Unpublished Papers

TOWARD A TORTURE FREE PAKISTAN: IMPLEMENTING CAT, CHALLENGES AND PROSPECTS

Ahsan Yousaf Chaudhary, University Law College, Punjab University Lahore, Pakistan

Abstract

By June 2010, Pakistan is the 147th Nation-state to ratify the U.N. Convention against Torture (CAT). For over six plus decades of its existence, the country has had witnessed frequent ruthless military regimes and pseudo-democratic dispensations. As an intruder, the former largely relied upon horrendously systematized practices of torture and ill-treatments to subjugate the democratic forces in the lust of perpetual sway, while the latter, preferred to use the indiscriminate tortuous methods against its political opponents, activists, writers, legal practitioners, journalists, students and all those likely to pose any detriment to their virtual oligarchy.

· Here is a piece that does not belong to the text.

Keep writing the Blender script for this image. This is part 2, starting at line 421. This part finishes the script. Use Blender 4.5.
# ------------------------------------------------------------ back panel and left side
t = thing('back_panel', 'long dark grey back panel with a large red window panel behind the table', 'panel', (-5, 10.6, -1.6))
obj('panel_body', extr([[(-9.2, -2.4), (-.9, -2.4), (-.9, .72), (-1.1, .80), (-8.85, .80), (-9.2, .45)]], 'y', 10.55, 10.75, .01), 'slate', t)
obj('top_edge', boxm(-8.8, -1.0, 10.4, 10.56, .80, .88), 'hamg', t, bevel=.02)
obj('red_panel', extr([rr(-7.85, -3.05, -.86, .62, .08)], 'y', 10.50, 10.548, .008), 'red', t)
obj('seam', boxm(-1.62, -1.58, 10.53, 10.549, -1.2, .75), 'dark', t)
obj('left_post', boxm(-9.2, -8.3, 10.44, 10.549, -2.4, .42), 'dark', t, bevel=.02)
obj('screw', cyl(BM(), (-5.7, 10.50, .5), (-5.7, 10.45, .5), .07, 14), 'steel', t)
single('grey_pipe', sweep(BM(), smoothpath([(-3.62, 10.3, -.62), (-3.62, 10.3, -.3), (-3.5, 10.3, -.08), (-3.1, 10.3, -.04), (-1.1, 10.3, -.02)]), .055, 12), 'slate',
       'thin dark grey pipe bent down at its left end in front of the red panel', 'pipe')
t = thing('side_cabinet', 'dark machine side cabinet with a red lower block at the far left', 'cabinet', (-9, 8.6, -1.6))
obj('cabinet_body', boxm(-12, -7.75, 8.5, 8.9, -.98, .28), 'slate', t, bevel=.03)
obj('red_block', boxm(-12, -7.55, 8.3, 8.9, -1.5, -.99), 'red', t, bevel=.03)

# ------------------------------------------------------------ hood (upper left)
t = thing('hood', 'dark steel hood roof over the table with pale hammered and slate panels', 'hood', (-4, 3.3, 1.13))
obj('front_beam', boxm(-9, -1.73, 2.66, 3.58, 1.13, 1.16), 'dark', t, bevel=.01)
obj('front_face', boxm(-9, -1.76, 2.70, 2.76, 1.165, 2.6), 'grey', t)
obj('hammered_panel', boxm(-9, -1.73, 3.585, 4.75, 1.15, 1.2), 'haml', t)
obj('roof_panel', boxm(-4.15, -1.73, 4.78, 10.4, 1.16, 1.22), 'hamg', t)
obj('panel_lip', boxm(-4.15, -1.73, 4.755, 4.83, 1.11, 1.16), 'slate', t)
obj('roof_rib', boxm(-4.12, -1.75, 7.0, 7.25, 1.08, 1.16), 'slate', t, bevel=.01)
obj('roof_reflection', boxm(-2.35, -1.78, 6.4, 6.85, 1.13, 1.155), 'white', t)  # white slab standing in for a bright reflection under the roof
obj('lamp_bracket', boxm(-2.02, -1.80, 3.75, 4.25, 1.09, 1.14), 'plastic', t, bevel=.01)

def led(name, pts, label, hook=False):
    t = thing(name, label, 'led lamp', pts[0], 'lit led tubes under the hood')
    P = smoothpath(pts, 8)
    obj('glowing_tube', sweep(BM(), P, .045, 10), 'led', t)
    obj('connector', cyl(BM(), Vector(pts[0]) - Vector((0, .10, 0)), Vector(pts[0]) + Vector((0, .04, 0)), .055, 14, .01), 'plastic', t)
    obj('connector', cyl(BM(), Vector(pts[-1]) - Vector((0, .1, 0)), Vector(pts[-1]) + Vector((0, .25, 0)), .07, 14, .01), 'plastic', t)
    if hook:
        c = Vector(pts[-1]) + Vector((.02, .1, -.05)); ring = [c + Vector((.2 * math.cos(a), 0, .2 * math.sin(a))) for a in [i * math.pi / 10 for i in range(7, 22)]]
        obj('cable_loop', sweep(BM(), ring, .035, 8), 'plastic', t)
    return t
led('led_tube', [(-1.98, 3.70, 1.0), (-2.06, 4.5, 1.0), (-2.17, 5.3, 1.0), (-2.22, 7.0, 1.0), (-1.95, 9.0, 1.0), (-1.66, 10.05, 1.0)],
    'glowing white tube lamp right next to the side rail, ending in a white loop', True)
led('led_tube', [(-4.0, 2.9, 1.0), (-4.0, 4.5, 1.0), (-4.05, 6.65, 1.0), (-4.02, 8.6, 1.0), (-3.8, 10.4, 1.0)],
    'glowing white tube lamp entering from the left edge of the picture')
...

Besides comprehensively deliberating upon the excessive tethering of reservations by the Government of Pakistan to the key and operative provisions of CAT and their legitimacy under the jurisprudence of International law, this Article explores the constitutional protections accorded to the cavalier law enforcement agencies and the consequent bleak scenario in the human rights milieu in the polity. Moreover, it undertakes a critical study of the Sharia laws vis-à-vis swirling allegations by the human rights organizations as to the punishments being cruel, inhuman and degrading. The recipe of disaster is an inevitability rather than a choice in the absence of establishment of National and Provincial Commissions for Human Rights and Human Rights Courts in the state. Aiming at initiating a constructive debate within the civil society, academia, legislature, media circles and the legal fraternity, this Article argues a strong case for the comprehensive implementation of the Torture Convention at home to ensure due honor and integrity to the citizens of the Islamic Republic of Pakistan.